We also see Hervey’s mother – a fluttery, nervous woman who feels very overwhelmed by the situation. Then there’s Bell’s parents – an emotionless man whose main regret is marrying the beautiful young woman who fell pregnant with his baby and thus had to get an engagement ring. He resents Bell for being too like her mother (even though the pregnancy in question turned out to be a son, much more like himself than his wife.)
I’m racing through characters because there are an awful lot of people we get to know well – Lucas, Hervey and Bell also each have friends, some of whom have spouses and children to meet too. I think Cooper spread her net perhaps a little too wide, and sometimes I struggled to remember who people were or if we’d met them before. She is great at getting deep into someone’s personality, but slightly fewer people would have made this trait pay off a little better, in my opinion.
As for Hervey and Bell themselves – the lustre doesn’t last super long on their relationship, as anyone could tell. Hervey is monstrously selfish. He thinks it ‘makes sense’ for him to finish his play first rather than get a menial job, because then he will be a rich and successful playwright. But he hasn’t actually started the play yet, nor does he have any ideas for it. He lets Bell believe that her son will come and live with them, but secretly will refuse to allow this. He has, essentially, no redeeming qualities. Bell, on the other hand, is more floaty than selfish. She seems to live on another plane, where consequences of actions don’t quite exist. She means nobody any malice, but also doesn’t seem to walk with her feet on the ground. Perhaps the most touching relationship in this novel of flawed relationships is the platonic one she forms with a workman who shouts her a full English breakfast (because she has no money for meals) and they form an extraordinary friendship. It becomes the main plot of the latter section of The Double Heart, but I won’t say any more on that.
How representative of 1962 is this maelstrom of characters and storylines? It comes across when they talk about marriage:
“Your idea is what it [marriage] used to be. When our parents were young they could believe in things lasting. How can we, when it’s obvious that we shall probably all be blown up in a year or two?”
“I think the only to take that situation is to go on living as if it wasn’t going to happen.

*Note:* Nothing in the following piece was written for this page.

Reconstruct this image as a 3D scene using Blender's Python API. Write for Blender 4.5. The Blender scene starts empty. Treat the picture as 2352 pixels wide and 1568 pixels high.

Just as a solider must behave as if he wasn’t going to be killed.”
Perhaps every generation thinks that the previous generation had more stability – and every generation thinks that theirs is more liberal in marriage. But only a handful would have had that genuine fear that they could be ‘blown up in a year or two’. I suppose that might be the sort of thing that would make someone abandon their family on a whim?
Whether or not the catalysing moment for The Double Heart is plausible, I really enjoyed what Cooper did with it. It’s an interesting way of looking at sudden romance that throws caution to the wind. Following all the people left hurt and disoriented by this caution-throwing gives opportunity for a compelling plot and a wide range of characters – and Cooper shows that she is every bit as adept at writing about 1960s society as she is at 1930s. Hopefully more of her books will be read and discovered – she’s far from a one-trick, or even a one-decade, pony.